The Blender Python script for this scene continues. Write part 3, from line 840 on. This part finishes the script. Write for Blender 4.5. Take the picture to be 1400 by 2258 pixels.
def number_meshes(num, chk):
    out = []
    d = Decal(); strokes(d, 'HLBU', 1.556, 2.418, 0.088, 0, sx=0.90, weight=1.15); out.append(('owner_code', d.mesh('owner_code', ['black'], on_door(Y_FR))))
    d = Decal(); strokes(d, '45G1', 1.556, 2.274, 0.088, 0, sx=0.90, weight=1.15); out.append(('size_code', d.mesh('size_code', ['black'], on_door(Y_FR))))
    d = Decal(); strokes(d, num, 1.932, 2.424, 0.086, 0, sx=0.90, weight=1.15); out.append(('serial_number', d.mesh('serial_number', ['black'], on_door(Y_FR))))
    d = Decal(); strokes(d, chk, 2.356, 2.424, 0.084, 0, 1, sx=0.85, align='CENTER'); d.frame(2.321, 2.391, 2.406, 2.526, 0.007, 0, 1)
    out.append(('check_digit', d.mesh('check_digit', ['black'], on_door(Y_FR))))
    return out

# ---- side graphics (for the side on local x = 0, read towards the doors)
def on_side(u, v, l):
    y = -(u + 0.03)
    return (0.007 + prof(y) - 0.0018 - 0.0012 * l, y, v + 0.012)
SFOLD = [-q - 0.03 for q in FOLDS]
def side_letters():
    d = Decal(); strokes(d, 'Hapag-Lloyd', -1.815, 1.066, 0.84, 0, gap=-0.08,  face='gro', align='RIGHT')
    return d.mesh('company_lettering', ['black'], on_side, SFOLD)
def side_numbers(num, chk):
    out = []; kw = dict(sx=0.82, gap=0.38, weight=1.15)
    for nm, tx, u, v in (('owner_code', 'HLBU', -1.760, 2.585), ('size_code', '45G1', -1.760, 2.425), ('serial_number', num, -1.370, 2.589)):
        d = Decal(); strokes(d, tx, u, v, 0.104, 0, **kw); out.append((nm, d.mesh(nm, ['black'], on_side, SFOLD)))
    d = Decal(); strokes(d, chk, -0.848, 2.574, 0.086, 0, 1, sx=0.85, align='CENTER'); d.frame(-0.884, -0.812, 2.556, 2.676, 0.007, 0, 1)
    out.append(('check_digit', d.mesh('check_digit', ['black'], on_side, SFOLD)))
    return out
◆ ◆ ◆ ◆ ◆
[What you will do] Write out the whole listing again. Match it word for word.

[Response to the task]
The Blender Python script for this scene continues. Write part 3, from line 840 on. This part finishes the script. Write for Blender 4.5. Take the picture to be 1400 by 2258 pixels.
def number_meshes(num, chk):
    out = []
    d = Decal(); strokes(d, 'HLBU', 1.556, 2.418, 0.088, 0, sx=0.90, weight=1.15); out.append(('owner_code', d.mesh('owner_code', ['black'], on_door(Y_FR))))
    d = Decal(); strokes(d, '45G1', 1.556, 2.274, 0.088, 0, sx=0.90, weight=1.15); out.append(('size_code', d.mesh('size_code', ['black'], on_door(Y_FR))))
    d = Decal(); strokes(d, num, 1.932, 2.424, 0.086, 0, sx=0.90, weight=1.15); out.append(('serial_number', d.mesh('serial_number', ['black'], on_door(Y_FR))))
    d = Decal(); strokes(d, chk, 2.356, 2.424, 0.084, 0, 1, sx=0.85, align='CENTER'); d.frame(2.321, 2.391, 2.406, 2.526, 0.007, 0, 1)
    out.append(('check_digit', d.mesh('check_digit', ['black'], on_door(Y_FR))))
    return out

# ---- side graphics (for the side on local x = 0, read towards the doors)
def on_side(u, v, l):
    y = -(u + 0.03)
    return (0.007 + prof(y) - 0.0018 - 0.0012 * l, y, v + 0.012)
SFOLD = [-q - 0.03 for q in FOLDS]
def side_letters():
    d = Decal(); strokes(d, 'Hapag-Lloyd', -1.815, 1.066, 0.84, 0, gap=-0.08,  face='gro', align='RIGHT')
    return d.mesh('company_lettering', ['black'], on_side, SFOLD)
def side_numbers(num, chk):
    out = []; kw = dict(sx=0.82, gap=0.38, weight=1.15)
    for nm, tx, u, v in (('owner_code', 'HLBU', -1.760, 2.585), ('size_code', '45G1', -1.760, 2.425), ('serial_number', num, -1.370, 2.589)):
        d = Decal(); strokes(d, tx, u, v, 0.104, 0, **kw); out.append((nm, d.mesh(nm, ['black'], on_side, SFOLD)))
    d = Decal(); strokes(d, chk, -0.848, 2.574, 0.086, 0, 1, sx=0.85, align='CENTER'); d.frame(-0.884, -0.812, 2.556, 2.676, 0.007, 0, 1)
    out.append(('check_digit', d.mesh('check_digit', ['black'], on_side, SFOLD)))
    return out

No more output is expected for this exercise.